Can you output the material exactly as written, minus any pictures it holds?

====== Data

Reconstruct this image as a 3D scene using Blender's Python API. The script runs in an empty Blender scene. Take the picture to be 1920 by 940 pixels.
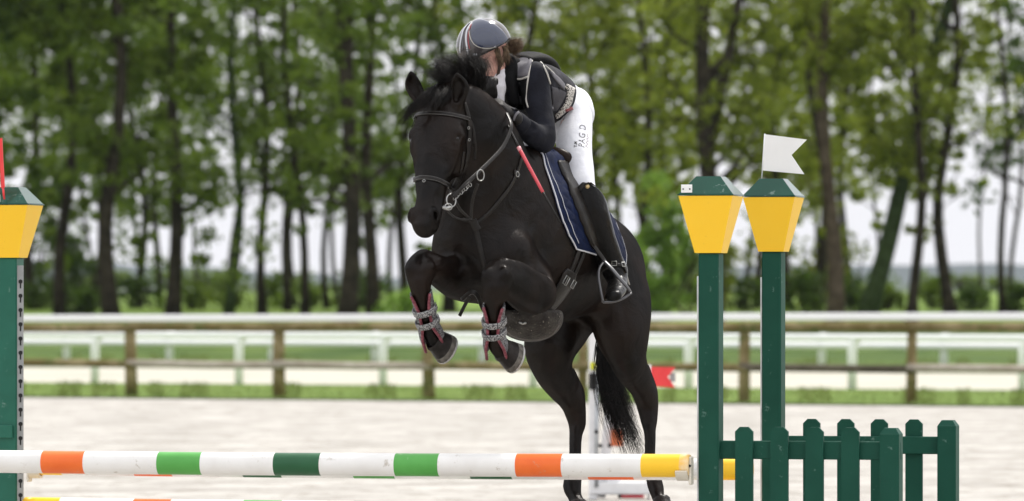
import bpy, math, random
import numpy as np
from mathutils import Vector
from mathutils.bvhtree import BVHTree

sc = bpy.context.scene
COL = sc.collection
rng = np.random.default_rng(7)
random.seed(7)

# ------------------------------------------------------------------ camera
H = 1.58            # eye height of the photographer
FPX = 10500.0       # focal length in photo pixels (200 mm lens)
YH = 560.0          # horizon row
cam_d = bpy.data.cameras.new('camera')
cam = bpy.data.objects.new('camera', cam_d); COL.objects.link(cam)
cam.location = (0, 0, H); cam.rotation_euler = (math.radians(90), 0, 0)
cam_d.sensor_width = 36.0
cam_d.lens = FPX / 1920 * 36.0
cam_d.shift_y = 90 / 1920
cam_d.clip_start = 0.5; cam_d.clip_end = 20000
cam_d.dof.use_dof = True
cam_d.dof.focus_distance = 25.75
cam_d.dof.aperture_fstop = 4.6
sc.camera = cam

# ------------------------------------------------------------------ world, sun, exposure
SUN_EL, SUN_AZ = math.radians(56), math.radians(30)      # azimuth clockwise from +Y: high, behind the horse and to the right
world = bpy.data.worlds.new("World"); sc.world = world
world.use_nodes = True
nt = world.node_tree; nt.nodes.clear()
out = nt.nodes.new('ShaderNodeOutputWorld'); bg = nt.nodes.new('ShaderNodeBackground')
sky = nt.nodes.new('ShaderNodeTexSky'); sky.sky_type = 'NISHITA'; sky.sun_disc = False
sky.sun_elevation = SUN_EL; sky.sun_rotation = SUN_AZ; sky.dust_density = 4.0
tc = nt.nodes.new('ShaderNodeTexCoord'); mp = nt.nodes.new('ShaderNodeMapping')
mp.inputs['Scale'].default_value = (1, 1, 4)
no = nt.nodes.new('ShaderNodeTexNoise'); no.inputs['Scale'].default_value = 3.5; no.inputs['Detail'].default_value = 6
cr = nt.nodes.new('ShaderNodeValToRGB')
cr.color_ramp.elements[0].position = 0.30; cr.color_ramp.elements[0].color = (0.84, 0.84, 0.84, 1)
cr.color_ramp.elements[1].position = 0.60; cr.color_ramp.elements[1].color = (1, 1, 1, 1)
mx = nt.nodes.new('ShaderNodeMix'); mx.data_type = 'RGBA'
nt.links.new(tc.outputs['Generated'], mp.inputs['Vector']); nt.links.new(mp.outputs['Vector'], no.inputs['Vector'])
nt.links.new(no.outputs['Fac'], cr.inputs['Fac']); nt.links.new(cr.outputs['Color'], mx.inputs['Factor'])
# thin cloud: paler and brighter overhead than over the trees
sx = nt.nodes.new('ShaderNodeSeparateXYZ'); nt.links.new(tc.outputs['Generated'], sx.inputs[0])
c2 = nt.nodes.new('ShaderNodeValToRGB'); c2.color_ramp.elements[0].position = 0.02; c2.color_ramp.elements[0].color = (0.68, 0.68, 0.695, 1)
c2.color_ramp.elements[1].position = 0.42; c2.color_ramp.elements[1].color = (1.0, 1.0, 1.0, 1)
nt.links.new(sx.outputs['Z'], c2.inputs['Fac'])
ml = nt.nodes.new('ShaderNodeMix'); ml.data_type = 'RGBA'; ml.blend_type = 'MULTIPLY'; ml.inputs['Factor'].default_value = 1; ml.inputs['A'].default_value = (11.6, 11.6, 11.9, 1)
ml.clamp_result = False
nt.links.new(c2.outputs['Color'], ml.inputs['B']); nt.links.new(ml.outputs['Result'], mx.inputs['B'])
nt.links.new(sky.outputs['Color'], mx.inputs['A']); nt.links.new(mx.outputs['Result'], bg.inputs['Color'])
bg.inputs['Strength'].default_value = 0.10
nt.links.new(bg.outputs['Background'], out.inputs['Surface'])

sun_d = bpy.data.lights.new('sun', 'SUN'); sun_d.energy = 3.3; sun_d.angle = math.radians(2.5); sun_d.color = (1.0, 0.955, 0.89)
sun = bpy.data.objects.new('sun', sun_d); COL.objects.link(sun)
sdir = Vector((math.sin(SUN_AZ) * math.cos(SUN_EL), math.cos(SUN_AZ) * math.cos(SUN_EL), math.sin(SUN_EL)))
sun.rotation_euler = sdir.to_track_quat('Z', 'Y').to_euler()
sun.location = (10, 10, 20)

sc.render.engine = 'CYCLES'
sc.view_settings.view_transform = 'Standard'; sc.view_settings.look = 'None'
sc.view_settings.gamma = 1.0; sc.view_settings.use_curve_mapping = False
sc.view_settings.exposure = 0.34
sc.cycles.use_denoising = True
sc.cycles.max_bounces = 6; sc.cycles.transparent_max_bounces = 12
sc.cycles.sample_clamp_indirect = 6

# ------------------------------------------------------------------ helpers
def P(px, py, D):
    """a point seen at photo pixel (px, py) standing D metres away"""
    return np.array([(px - 960) * D / FPX, D, H - (py - YH) * D / FPX])

def nrm(v):
    v = np.asarray(v, float); return v / (np.linalg.norm(v) + 1e-12)

def tag(o, label=None, cat=None, group=None, kind=None):
    if label: o['label'] = label
    if cat: o['category'] = cat
    if group: o['group'] = group
    if kind: o['kind'] = kind
    return o

def thing(name, label, cat, loc=(0, 0, 0), rz=0, group=None):
    o = bpy.data.objects.new(name, None); COL.objects.link(o)
    o.location = loc; o.rotation_euler = (0, 0, rz); o.empty_display_size = 0.1
    return tag(o, label, cat, group)

def mesh_obj(name, V, F, mat, parent=None, smooth=False, world_space=True):
    """V, F given in world space; with a parent they are moved into its local space"""
    V = np.asarray(V, np.float64).reshape(-1, 3)
    if parent is not None and world_space:
        M = np.array(root_matrix(parent).inverted())
        V = V @ M[:3, :3].T + M[:3, 3]
    me = bpy.data.meshes.new(name)
    if isinstance(F, np.ndarray):
        n, k = F.shape
        me.vertices.add(len(V)); me.vertices.foreach_set('co', V.ravel().astype(np.float32))
        me.loops.add(n * k); me.loops.foreach_set('vertex_index', F.ravel().astype(np.int32))
        me.polygons.add(n)
        me.polygons.foreach_set('loop_start', (np.arange(n) * k).astype(np.int32))
        me.polygons.foreach_set('loop_total', np.full(n, k, np.int32))
        me.update(calc_edges=True)
    else:
        me.from_pydata([tuple(v) for v in V], [], [tuple(int(i) for i in f) for f in F]); me.update()
    me.validate()
    if smooth: me.polygons.foreach_set('use_smooth', [True] * len(me.polygons))
    if mat is not None: me.materials.append(mat)
    o = bpy.data.objects.new(name, me); COL.objects.link(o)
    if parent is not None: o.parent = parent
    return o

def root_matrix(o):
    from mathutils import Matrix
    M = Matrix.LocRotScale(o.location, o.rotation_euler, o.scale)
    if o.parent is not None: return root_matrix(o.parent) @ M
    return M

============

# Answer to this problem
Reconstruct this image as a 3D scene using Blender's Python API. The script runs in an empty Blender scene. Take the picture to be 1920 by 940 pixels.
import bpy, math, random
import numpy as np
from mathutils import Vector
from mathutils.bvhtree import BVHTree

sc = bpy.context.scene
COL = sc.collection
rng = np.random.default_rng(7)
random.seed(7)

# ------------------------------------------------------------------ camera
H = 1.58            # eye height of the photographer
FPX = 10500.0       # focal length in photo pixels (200 mm lens)
YH = 560.0          # horizon row
cam_d = bpy.data.cameras.new('camera')
cam = bpy.data.objects.new('camera', cam_d); COL.objects.link(cam)
cam.location = (0, 0, H); cam.rotation_euler = (math.radians(90), 0, 0)
cam_d.sensor_width = 36.0
cam_d.lens = FPX / 1920 * 36.0
cam_d.shift_y = 90 / 1920
cam_d.clip_start = 0.5; cam_d.clip_end = 20000
cam_d.dof.use_dof = True
cam_d.dof.focus_distance = 25.75
cam_d.dof.aperture_fstop = 4.6
sc.camera = cam

# ------------------------------------------------------------------ world, sun, exposure
SUN_EL, SUN_AZ = math.radians(56), math.radians(30)      # azimuth clockwise from +Y: high, behind the horse and to the right
world = bpy.data.worlds.new("World"); sc.world = world
world.use_nodes = True
nt = world.node_tree; nt.nodes.clear()
out = nt.nodes.new('ShaderNodeOutputWorld'); bg = nt.nodes.new('ShaderNodeBackground')
sky = nt.nodes.new('ShaderNodeTexSky'); sky.sky_type = 'NISHITA'; sky.sun_disc = False
sky.sun_elevation = SUN_EL; sky.sun_rotation = SUN_AZ; sky.dust_density = 4.0
tc = nt.nodes.new('ShaderNodeTexCoord'); mp = nt.nodes.new('ShaderNodeMapping')
mp.inputs['Scale'].default_value = (1, 1, 4)
no = nt.nodes.new('ShaderNodeTexNoise'); no.inputs['Scale'].default_value = 3.5; no.inputs['Detail'].default_value = 6
cr = nt.nodes.new('ShaderNodeValToRGB')
cr.color_ramp.elements[0].position = 0.30; cr.color_ramp.elements[0].color = (0.84, 0.84, 0.84, 1)
cr.color_ramp.elements[1].position = 0.60; cr.color_ramp.elements[1].color = (1, 1, 1, 1)
mx = nt.nodes.new('ShaderNodeMix'); mx.data_type = 'RGBA'
nt.links.new(tc.outputs['Generated'], mp.inputs['Vector']); nt.links.new(mp.outputs['Vector'], no.inputs['Vector'])
nt.links.new(no.outputs['Fac'], cr.inputs['Fac']); nt.links.new(cr.outputs['Color'], mx.inputs['Factor'])
# thin cloud: paler and brighter overhead than over the trees
sx = nt.nodes.new('ShaderNodeSeparateXYZ'); nt.links.new(tc.outputs['Generated'], sx.inputs[0])
c2 = nt.nodes.new('ShaderNodeValToRGB'); c2.color_ramp.elements[0].position = 0.02; c2.color_ramp.elements[0].color = (0.68, 0.68, 0.695, 1)
c2.color_ramp.elements[1].position = 0.42; c2.color_ramp.elements[1].color = (1.0, 1.0, 1.0, 1)
nt.links.new(sx.outputs['Z'], c2.inputs['Fac'])
ml = nt.nodes.new('ShaderNodeMix'); ml.data_type = 'RGBA'; ml.blend_type = 'MULTIPLY'; ml.inputs['Factor'].default_value = 1; ml.inputs['A'].default_value = (11.6, 11.6, 11.9, 1)
ml.clamp_result = False
nt.links.new(c2.outputs['Color'], ml.inputs['B']); nt.links.new(ml.outputs['Result'], mx.inputs['B'])
nt.links.new(sky.outputs['Color'], mx.inputs['A']); nt.links.new(mx.outputs['Result'], bg.inputs['Color'])
bg.inputs['Strength'].default_value = 0.10
nt.links.new(bg.outputs['Background'], out.inputs['Surface'])

sun_d = bpy.data.lights.new('sun', 'SUN'); sun_d.energy = 3.3; sun_d.angle = math.radians(2.5); sun_d.color = (1.0, 0.955, 0.89)
sun = bpy.data.objects.new('sun', sun_d); COL.objects.link(sun)
sdir = Vector((math.sin(SUN_AZ) * math.cos(SUN_EL), math.cos(SUN_AZ) * math.cos(SUN_EL), math.sin(SUN_EL)))
sun.rotation_euler = sdir.to_track_quat('Z', 'Y').to_euler()
sun.location = (10, 10, 20)

sc.render.engine = 'CYCLES'
sc.view_settings.view_transform = 'Standard'; sc.view_settings.look = 'None'
sc.view_settings.gamma = 1.0; sc.view_settings.use_curve_mapping = False
sc.view_settings.exposure = 0.34
sc.cycles.use_denoising = True
sc.cycles.max_bounces = 6; sc.cycles.transparent_max_bounces = 12
sc.cycles.sample_clamp_indirect = 6

# ------------------------------------------------------------------ helpers
def P(px, py, D):
    """a point seen at photo pixel (px, py) standing D metres away"""
    return np.array([(px - 960) * D / FPX, D, H - (py - YH) * D / FPX])

def nrm(v):
    v = np.asarray(v, float); return v / (np.linalg.norm(v) + 1e-12)

def tag(o, label=None, cat=None, group=None, kind=None):
    if label: o['label'] = label
    if cat: o['category'] = cat
    if group: o['group'] = group
    if kind: o['kind'] = kind
    return o

def thing(name, label, cat, loc=(0, 0, 0), rz=0, group=None):
    o = bpy.data.objects.new(name, None); COL.objects.link(o)
    o.location = loc; o.rotation_euler = (0, 0, rz); o.empty_display_size = 0.1
    return tag(o, label, cat, group)

def mesh_obj(name, V, F, mat, parent=None, smooth=False, world_space=True):
    """V, F given in world space; with a parent they are moved into its local space"""
    V = np.asarray(V, np.float64).reshape(-1, 3)
    if parent is not None and world_space:
        M = np.array(root_matrix(parent).inverted())
        V = V @ M[:3, :3].T + M[:3, 3]
    me = bpy.data.meshes.new(name)
    if isinstance(F, np.ndarray):
        n, k = F.shape
        me.vertices.add(len(V)); me.vertices.foreach_set('co', V.ravel().astype(np.float32))
        me.loops.add(n * k); me.loops.foreach_set('vertex_index', F.ravel().astype(np.int32))
        me.polygons.add(n)
        me.polygons.foreach_set('loop_start', (np.arange(n) * k).astype(np.int32))
        me.polygons.foreach_set('loop_total', np.full(n, k, np.int32))
        me.update(calc_edges=True)
    else:
        me.from_pydata([tuple(v) for v in V], [], [tuple(int(i) for i in f) for f in F]); me.update()
    me.validate()
    if smooth: me.polygons.foreach_set('use_smooth', [True] * len(me.polygons))
    if mat is not None: me.materials.append(mat)
    o = bpy.data.objects.new(name, me); COL.objects.link(o)
    if parent is not None: o.parent = parent
    return o

def root_matrix(o):
    from mathutils import Matrix
    M = Matrix.LocRotScale(o.location, o.rotation_euler, o.scale)
    if o.parent is not None: return root_matrix(o.parent) @ M
    return M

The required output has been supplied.